Diyanet İşleri Başkanlığı, Ankara Barosu hakkında Ankara Cumhuriyet Başsavcılığı’na suç duyurusunda bulundu.
Suç duyurusunun Ankara Barosu’nun sosyal medya hesabı Facebook üzerinden Ali Erbaş ile ilgili yaptığı açıklamaya istinaden olduğu belirtildi.
Suç duyurusunda, “Başkanımız Prof. Dr. Ali Erbaş’a ve Başkanlığımıza yönelik tahkir edici, küçük düşürücü, alaycı ve hakaretamiz söylemiyle kamu görevlisine alenen hakarette bulunduğu tespit edilmiştir. Anayasa’nın 136’ncı maddesinden almış olduğu yetki ve görevi nedeniyle milletçe dayanışma ve bütünleşmeyi amaç edinerek, özel kanunu olan 633 sayılı Diyanet İşleri Başkanlığı Kuruluş ve Görevleri Hakkında Kanun’un 1’inci ve 3’üncü maddesi ile İslam dininin inançları, ibadet ve ahlak esasları ile ilgili işleri yürütmek, din konusunda toplumu aydınlatmak ve ibadet yerlerini yönetmek üzere Cumhurbaşkanlığına bağlı olarak kurulan ve dini alandaki kamu hizmetini vatandaşlara ulaştıran Anayasal bir kuruluş olan Başkanlığımıza ve Başkanlığın en üst amiri olan Diyanet İşleri Başkanımıza yürütmekte olduğu kamusal görevlerinden dolayı alenen hakaret edilmiştir. Aynı açıklamada millet geçmişimize, inanç değerlerimiz kutsallarımıza açıkça hakaretler edilmektedir” denildi.

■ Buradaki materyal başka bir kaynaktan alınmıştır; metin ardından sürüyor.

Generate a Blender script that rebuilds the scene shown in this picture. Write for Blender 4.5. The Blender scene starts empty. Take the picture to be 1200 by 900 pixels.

Diyanet İşleri Başkanı Ali Erbaş, Ramazan ayının ilk cuma günü verdiği hutbede Kur’an-ı Kerim’de yer alan Lut kavminin lanetlenmesi ile ilgili, “Ey insanlar. İslam, zinayı en büyük haramlardan kabul ediyor. Lutiliği, eşcinselliği lanetliyor. Nedir bunun hikmeti? Hastalıkları beraberinde getirmesi ve nesli çürütmesidir bunun hikmeti. Yılda yüz binlerce insan gayrimeşru ve nikahsız hayatın İslami literatürdeki ismi zina olan bu büyük haramın sebep olduğu HIV virüsüne maruz kalıyor. Geliniz bu tür kötülüklerden insanları korumak için birlikte mücadele edelim” ifadelerini kullanmıştı. Bu hutbe üzerine Ankara Barosu, sosyal medya hesabı Facebook üzerinden Diyanet İşleri Başkanı Erbaş’ı hedef alan bir açıklama yaptı. Baronun skandal açıklamasında, “Diyanet İşleri Başkanı Ali Erbaş’ın insanlığın bir kesimini nefretle aşağılayıp kitlelere hedef gösterdiği konuşmayı şaşkınlık ve ibretle izledik. Şaşkınlığımız; sesi çağlar öncesinden gelen bu şahsın, bir devlet kurumunun başında oturup söylemini kutsal sayılan değerler üzerine inşa ederek halkı kin ve düşmanlığa tahrik etmesindeki kan kokan cüreti sebebiyledir” ifadeleri kullanıldı.